Unanswered questions in Indonesia

three candlesWhen it comes to The New York Times, I can be as hypercritical as the next member of a traditional religious flock. So I have to admit that I went straight to the online files this morning, looking to see if the newspaper of record covered the Indonesia executions of three Roman Catholic men convicted in connection with Muslim-Christian clashes in Central Sulawesi. Did the Times cover the story, or just use wire copy? And, the crucial question, did the newspaper ignore the angle of the story that cynical old me expected it to ignore?

I am happy to report that the dateline story from Jakarta was written by Times reporter Raymond Bonner and that, for the most part, it covers all the bases that anyone concerned about religious liberty and the rights of religious minorities would want to see covered. Here is a crucial slice of the story:

The government ignored a last-minute appeal from the European Union to declare a moratorium on the death penalty.

No evidence directly linked any of the condemned to killings, but two were found to be ringleaders of a Christian militia that killed 200 Muslims in 2000, and the third to have instructed Christians in the use of arrows, according to trial observers.

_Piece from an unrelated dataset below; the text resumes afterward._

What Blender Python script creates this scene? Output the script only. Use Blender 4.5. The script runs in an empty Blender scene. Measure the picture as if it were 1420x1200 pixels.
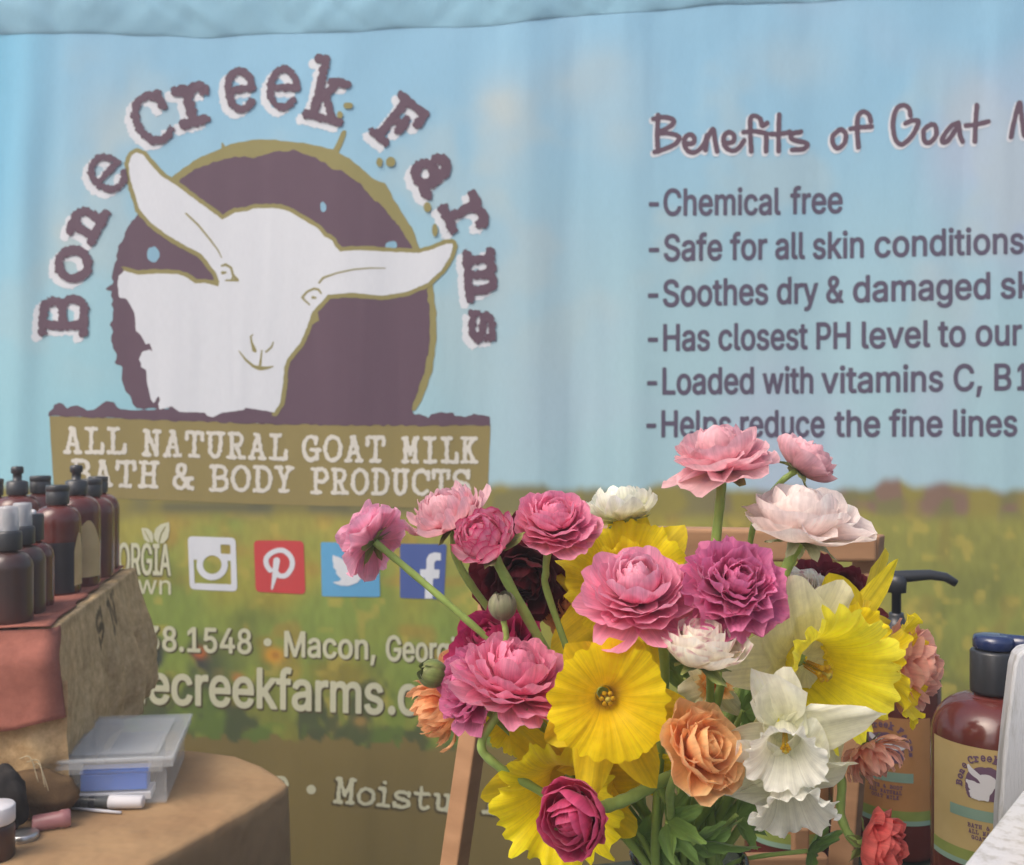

The European Union appeal did not specifically mention the case of the Christians. Its plea was aimed at halting all executions, including those of three Bali bombers on death row for their role in the attacks on nightclubs in 2002, which killed 202 people, European diplomats said.

Now, I think it is rather strange to make the death penalty element such a major part of the story (and I say that as a pro-life guy who is totally opposed to the death penalty). The crucial elements of the story are much more basic: Did the men receive fair trials? It is clear they had some role in the violence, but were they guilty of the crimes for which they were sentenced? Human-rights groups have raised major questions.

But here is the big question that no one seems to want to ask. What happened to the other people captured and jailed in connection with the violence? In particular, what happened to leaders of the Muslim rioters? What kinds of sentences have they received?

This is where you have to start reading between the lines of the Times report and other mainstream stories, such as this one from Reuters or this Associated Press report.

At their 2001 trial, no one testified seeing any of (the three men) kill anyone, Dave McRae, an expert in the Poso conflict at the Australian National University, wrote in The Jakarta Post on Wednesday. Even if they were leaders, "their death sentence is excessive," he wrote. More than 150 men have been tried in connection with the Poso violence, but no other sentence has been more severe than 15 years in prison, Mr. McRae wrote.

The executions of the three men had become entangled with the case of the Bali bombers. In this overwhelmingly Muslim country, the government considers that the risk of political protests would be too great if it executed the Bali bombers and not the Christians.

More than 150 men have been tried? Can we have more information about that?

How do the sentences of the Muslims involved in the violence -- in the secular nation of Indonesia -- compare with those of the Christians convicted? (The AP story, I should note, does say that very few Muslims were convicted and that they received only short sentences.) And why do you have to execute three Catholics, who received trials that human-rights activists insist were strange at best, as a way of helping the nation brace for the executions of the Islamist bombers in the Bali case?

However, the Times report is certainly better than most of the tiny stories featured in American newspapers today. So let me end with this question: How many GetReligion readers saw any coverage of this human-rights case in the media today? How high was this story played in your local media?